───── Stored data ─────

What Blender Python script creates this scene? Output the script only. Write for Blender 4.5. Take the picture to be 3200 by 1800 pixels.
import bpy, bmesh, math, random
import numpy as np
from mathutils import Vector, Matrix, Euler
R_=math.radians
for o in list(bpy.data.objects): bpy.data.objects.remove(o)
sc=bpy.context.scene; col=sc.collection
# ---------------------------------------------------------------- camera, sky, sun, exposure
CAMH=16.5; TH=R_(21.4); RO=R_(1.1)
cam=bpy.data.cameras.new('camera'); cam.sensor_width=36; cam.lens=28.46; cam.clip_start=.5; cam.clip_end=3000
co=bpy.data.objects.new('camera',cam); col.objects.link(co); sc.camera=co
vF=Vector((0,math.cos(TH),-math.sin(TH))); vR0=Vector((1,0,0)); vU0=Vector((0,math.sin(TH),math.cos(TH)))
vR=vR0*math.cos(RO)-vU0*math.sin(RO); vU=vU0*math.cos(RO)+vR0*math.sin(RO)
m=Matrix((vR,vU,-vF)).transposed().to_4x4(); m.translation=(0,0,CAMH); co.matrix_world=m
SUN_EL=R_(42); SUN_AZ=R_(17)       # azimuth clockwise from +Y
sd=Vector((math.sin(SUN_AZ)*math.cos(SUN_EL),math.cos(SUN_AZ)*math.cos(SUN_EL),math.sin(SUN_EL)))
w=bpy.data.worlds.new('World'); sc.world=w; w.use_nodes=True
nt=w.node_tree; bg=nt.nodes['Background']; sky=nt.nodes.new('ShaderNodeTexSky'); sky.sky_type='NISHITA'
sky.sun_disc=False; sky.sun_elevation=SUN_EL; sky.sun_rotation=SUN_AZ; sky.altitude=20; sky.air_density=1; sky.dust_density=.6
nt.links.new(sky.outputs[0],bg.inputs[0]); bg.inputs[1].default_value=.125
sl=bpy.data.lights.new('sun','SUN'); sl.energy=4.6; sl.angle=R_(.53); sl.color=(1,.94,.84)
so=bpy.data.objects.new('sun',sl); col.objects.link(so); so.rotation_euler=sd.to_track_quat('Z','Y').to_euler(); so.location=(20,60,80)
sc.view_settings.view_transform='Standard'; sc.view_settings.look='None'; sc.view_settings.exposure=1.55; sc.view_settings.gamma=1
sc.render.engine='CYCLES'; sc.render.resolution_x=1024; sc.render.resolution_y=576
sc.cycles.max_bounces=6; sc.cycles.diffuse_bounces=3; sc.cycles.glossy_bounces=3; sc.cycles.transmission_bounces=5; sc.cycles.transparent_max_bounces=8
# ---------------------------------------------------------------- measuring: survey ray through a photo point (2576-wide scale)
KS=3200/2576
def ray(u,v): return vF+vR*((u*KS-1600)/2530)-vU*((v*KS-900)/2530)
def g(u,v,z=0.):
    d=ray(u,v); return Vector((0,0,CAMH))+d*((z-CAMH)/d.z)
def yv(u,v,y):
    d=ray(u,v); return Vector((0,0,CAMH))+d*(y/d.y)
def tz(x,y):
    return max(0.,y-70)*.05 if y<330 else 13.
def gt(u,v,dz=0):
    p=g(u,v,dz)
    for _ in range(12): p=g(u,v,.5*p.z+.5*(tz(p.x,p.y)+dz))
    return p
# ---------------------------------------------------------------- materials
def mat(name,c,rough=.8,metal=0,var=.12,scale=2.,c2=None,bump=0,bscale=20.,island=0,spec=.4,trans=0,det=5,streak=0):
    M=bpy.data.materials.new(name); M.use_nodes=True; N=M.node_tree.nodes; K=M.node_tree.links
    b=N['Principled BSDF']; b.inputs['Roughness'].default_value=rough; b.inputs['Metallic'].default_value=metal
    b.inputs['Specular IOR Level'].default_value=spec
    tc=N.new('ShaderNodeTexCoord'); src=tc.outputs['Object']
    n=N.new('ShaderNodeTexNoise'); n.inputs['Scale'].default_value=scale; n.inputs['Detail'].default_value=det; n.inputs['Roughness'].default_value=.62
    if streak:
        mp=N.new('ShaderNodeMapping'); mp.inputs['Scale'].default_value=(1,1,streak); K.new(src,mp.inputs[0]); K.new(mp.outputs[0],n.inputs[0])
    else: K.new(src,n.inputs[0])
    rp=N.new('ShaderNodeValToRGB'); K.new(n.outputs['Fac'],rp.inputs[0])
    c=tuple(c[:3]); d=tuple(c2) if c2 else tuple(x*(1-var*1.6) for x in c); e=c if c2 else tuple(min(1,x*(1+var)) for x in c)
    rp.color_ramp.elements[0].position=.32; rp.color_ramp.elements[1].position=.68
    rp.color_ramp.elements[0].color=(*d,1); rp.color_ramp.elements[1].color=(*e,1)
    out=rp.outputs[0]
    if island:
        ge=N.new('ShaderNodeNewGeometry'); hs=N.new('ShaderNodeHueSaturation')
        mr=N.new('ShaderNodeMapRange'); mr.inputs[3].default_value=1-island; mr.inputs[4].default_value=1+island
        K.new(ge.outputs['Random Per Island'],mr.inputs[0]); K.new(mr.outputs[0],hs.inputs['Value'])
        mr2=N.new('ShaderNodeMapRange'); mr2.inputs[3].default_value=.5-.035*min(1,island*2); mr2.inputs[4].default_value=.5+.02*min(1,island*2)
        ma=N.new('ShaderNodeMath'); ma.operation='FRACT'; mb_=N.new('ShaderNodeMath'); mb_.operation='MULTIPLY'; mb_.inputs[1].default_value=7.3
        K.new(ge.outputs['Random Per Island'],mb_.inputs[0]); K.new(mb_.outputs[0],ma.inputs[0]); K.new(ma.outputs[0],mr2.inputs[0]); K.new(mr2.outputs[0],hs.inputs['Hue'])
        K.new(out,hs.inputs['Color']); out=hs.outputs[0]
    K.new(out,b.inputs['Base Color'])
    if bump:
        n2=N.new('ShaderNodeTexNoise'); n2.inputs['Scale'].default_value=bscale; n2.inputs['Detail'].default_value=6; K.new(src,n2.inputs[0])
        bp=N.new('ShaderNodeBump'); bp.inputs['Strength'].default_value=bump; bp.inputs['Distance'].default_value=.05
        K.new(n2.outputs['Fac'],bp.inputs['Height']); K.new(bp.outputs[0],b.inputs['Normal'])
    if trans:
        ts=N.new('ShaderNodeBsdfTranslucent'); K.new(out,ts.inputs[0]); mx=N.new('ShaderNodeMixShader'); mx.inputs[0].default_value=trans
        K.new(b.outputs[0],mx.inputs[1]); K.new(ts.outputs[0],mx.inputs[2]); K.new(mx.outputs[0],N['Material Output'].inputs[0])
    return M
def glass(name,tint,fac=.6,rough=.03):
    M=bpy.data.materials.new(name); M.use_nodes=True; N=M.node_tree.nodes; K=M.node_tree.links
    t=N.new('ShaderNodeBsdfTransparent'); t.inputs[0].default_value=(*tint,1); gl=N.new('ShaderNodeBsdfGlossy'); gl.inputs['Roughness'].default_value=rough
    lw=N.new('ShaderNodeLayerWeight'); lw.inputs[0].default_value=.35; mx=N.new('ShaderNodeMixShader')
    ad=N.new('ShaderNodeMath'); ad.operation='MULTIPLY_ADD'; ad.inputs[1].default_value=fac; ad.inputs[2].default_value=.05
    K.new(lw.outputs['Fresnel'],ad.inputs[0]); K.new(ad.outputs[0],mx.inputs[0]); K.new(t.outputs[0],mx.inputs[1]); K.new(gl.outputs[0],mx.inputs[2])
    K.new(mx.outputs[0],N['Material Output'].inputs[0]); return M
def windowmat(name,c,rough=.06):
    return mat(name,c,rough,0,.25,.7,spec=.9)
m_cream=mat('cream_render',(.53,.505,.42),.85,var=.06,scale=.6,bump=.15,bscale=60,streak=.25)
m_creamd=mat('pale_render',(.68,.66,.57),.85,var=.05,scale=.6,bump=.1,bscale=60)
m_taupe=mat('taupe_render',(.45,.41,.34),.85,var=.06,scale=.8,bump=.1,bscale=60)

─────

> Work required
Pick each line holding the word "scene" out of the data and copy it.

> Exercise solution
What Blender Python script creates this scene? Output the script only. Write for Blender 4.5. Take the picture to be 3200 by 1800 pixels.
sc=bpy.context.scene; col=sc.collection